An overview of all TA methods is provided in the article NIRSpec Target Acquisition.
Dithering with the IFU
See also: NIRSpec Dithering Recommended Strategies
Improvement of the spatial sampling is possible through various dithering options available for the IFU mode. Details can be found in NIRSpec IFU Dither and Nod Patterns. In this case, multiple exposures are taken, separated by small angle maneuvers with typical amplitudes of a few tenths of an arcsec. Dithering also facilitates corrections for bad detector pixels and imperfectly corrected cosmic rays, and mitigates the effects of individual failed open MSA shutters on IFU science exposures.
MSA leakage calibration exposures and correction in IFU data
See also: NIRSpec MSA Leakage Subtraction Recommended Strategies, NIRSpec Bright Spoilers and the IFU Recommended Strategies
The MSA leakage is unwanted flux that makes its way through the NIRSpec MSA shutters, and thus can negatively affect science exposures in the IFU mode. There are various mechanisms for correcting such leakage signal. These are explained in detail in the article NIRSpec MSA Leakage Correction for IFU Observations. The APT template for the IFU mode includes an option to obtain dedicated calibration exposures that can be used to subtract the MSA leakage flux in the pipeline processing of IFU science data.
Mosaicking with the IFU
See also: JWST Mosaic Overview
Mosaicking with the NIRspec IFU is a feature that allows for 3-D spectral mapping of an extended region that is larger than the 3" × 3" single IFU pointing footprint. Figure 3 shows an example. Users may choose from options in APT to define the number of rows and columns of the mosaic pattern, as well as the offset and overlap between different exposures that create the mosaic. Individual pointings in an IFU mosaic are called "tiles," and a NIRSpec IFU mosaic tile pattern rotates as a solid body with changes in JWST orientation. Square IFU mosaics are less affected by the selected aperture position angle, hence proposals to map out square regions with the NIRSpec IFU can be more flexibly scheduled and should not request an aperture position angle constraint at proposal submission (unless necessary to avoid light leakage from bright spoilers in the MSA field of view). However, IFU mosaic patterns that map a rectangular region of the sky should have an orientation special requirement selected to define the acceptable position angle range for the observation.

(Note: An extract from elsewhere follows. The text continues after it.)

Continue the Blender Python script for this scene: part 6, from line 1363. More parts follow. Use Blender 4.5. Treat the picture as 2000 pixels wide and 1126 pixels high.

Target Groups with the IFU
The use of "Target Groups" with the IFU enables some key functionality for certain IFU science cases: (1) observing several nearby targets in a single observation (or even a single visit), with or without mosaicking, and (2) observing targets and associated off-scene dedicated background fields in a single observation, as described in NIRSpec Dithering Recommended Strategies. Both strategies save guide star and target acquisitions and can make for more efficient IFU observing. There are example IFU observing cases that illustrate the use of these capabilities.
IFU background subtraction
Information on JWST background can be found in the JWST Background Model article and considerations for observing with the NIRSpec IFU are in the JWST Integral Field Spectroscopy article. The article NIRSpec Background Recommended Strategies has some additional information.